◆ Directions
Everything from the first line down to the line containing "COL = SC.collection" is to be retyped exactly, both ends included, with pictures left out.

◇ ◇ ◇ ◇ ◇ ◇ ◇

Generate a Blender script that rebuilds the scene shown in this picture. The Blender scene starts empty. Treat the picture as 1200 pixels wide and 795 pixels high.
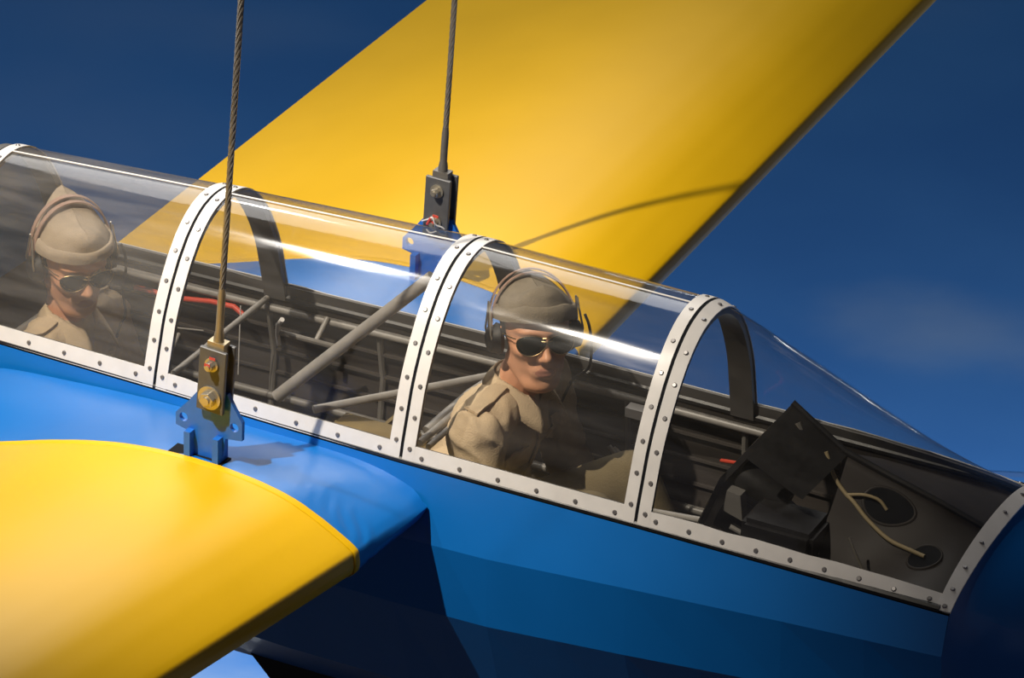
import bpy, bmesh, math, random
import numpy as np
from mathutils import Vector, Matrix, noise, Euler
random.seed(7)
SC = bpy.context.scene
COL = SC.collection

# ------------------------------------------------------------------ camera
CAM_POS = Vector((4.116, -7.044, 4.098))
RIGHT = Vector((.895, .443, .044)); DOWN = Vector((.234, -.383, -.894))
RIGHT.normalize(); DOWN = (DOWN - RIGHT * DOWN.dot(RIGHT)).normalized()
FWD = RIGHT.cross(DOWN)
cam_data = bpy.data.cameras.new('camera')
cam_data.sensor_width = 36.0
cam_data.sensor_fit = 'HORIZONTAL'
cam_data.lens = 4216.6 / 1200 * 36
cam_data.clip_end = 200
cam_data.dof.use_dof = True
cam_data.dof.focus_distance = 8.55
cam_data.dof.aperture_fstop = 14.0
cam = bpy.data.objects.new('camera', cam_data)
M = Matrix(((RIGHT.x, -DOWN.x, -FWD.x, CAM_POS.x), (RIGHT.y, -DOWN.y, -FWD.y, CAM_POS.y),
            (RIGHT.z, -DOWN.z, -FWD.z, CAM_POS.z), (0, 0, 0, 1)))
cam.matrix_world = M
COL.objects.link(cam)
SC.camera = cam

# ------------------------------------------------------------------ world, lamps, exposure
SC.view_settings.view_transform = 'Standard'
SC.view_settings.look = 'None'
SC.view_settings.exposure = 0.0
SC.view_settings.gamma = 1.0
SC.view_settings.use_curve_mapping = False
world = bpy.data.worlds.new('hall_air')
SC.world = world
world.use_nodes = True
world.node_tree.nodes['Background'].inputs['Color'].default_value = (.66, .62, .80, 1)
world.node_tree.nodes['Background'].inputs['Strength'].default_value = .09


def spot(name, pos, target, power, size, blend, radius, color):
    d = bpy.data.lights.new(name, 'SPOT')
    d.energy = power
    d.spot_size = math.radians(size)
    d.spot_blend = blend
    d.shadow_soft_size = radius
    d.color = color
    o = bpy.data.objects.new(name, d)
    o.location = pos
    o.rotation_euler = (Vector(target) - Vector(pos)).to_track_quat('-Z', 'Y').to_euler()
    COL.objects.link(o)
    return o


def area(name, pos, target, power, sx, sy, color):
    d = bpy.data.lights.new(name, 'AREA')
    d.shape = 'RECTANGLE'
    d.size = sx
    d.size_y = sy
    d.energy = power
    d.color = color
    o = bpy.data.objects.new(name, d)
    o.location = pos
    o.rotation_euler = (Vector(target) - Vector(pos)).to_track_quat('-Z', 'Y').to_euler()
    COL.objects.link(o)
    return o


KEY = Vector((-.20, -.52, .83)).normalized()
spot('key_spotlight', Vector((.3, 0, .1)) + KEY * 6.6, (.12, .0, .1), 2450, 35, 1.0, .05, (1, .90, .76))
spot('ceiling_spotlight', (-2.5, 3.6, 3.55), (.1, -.4, 0), 45, 46, .9, .22, (1, .95, .89))
area('ceiling_panel', (-2.0, 3.4, 3.9), (.1, -.4, 0), 150, 3.8, 3.0, (1, .97, .93))
spot('aft_spotlight', (-2.7, -1.6, 5.9), (.15, -.05, .3), 800, 18, 1.0, .06, (1, .94, .86))
WN = Vector((-.423, .906, 0)).normalized()          # the mural wall's direction from the hall
WT = Vector((.906, .423, 0)).normalized()
p = WN * 4.8
area('added_mural_fill', (p.x, p.y, -5.4), (p.x + WN.x * 1.2, p.y + WN.y * 1.2, -3.6), 640, 26, .3, (.85, .93, 1))  # unseen lamp, added to brighten the lower part of the mural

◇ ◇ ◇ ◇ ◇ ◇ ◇

◆ Task output
Generate a Blender script that rebuilds the scene shown in this picture. The Blender scene starts empty. Treat the picture as 1200 pixels wide and 795 pixels high.
import bpy, bmesh, math, random
import numpy as np
from mathutils import Vector, Matrix, noise, Euler
random.seed(7)
SC = bpy.context.scene
COL = SC.collection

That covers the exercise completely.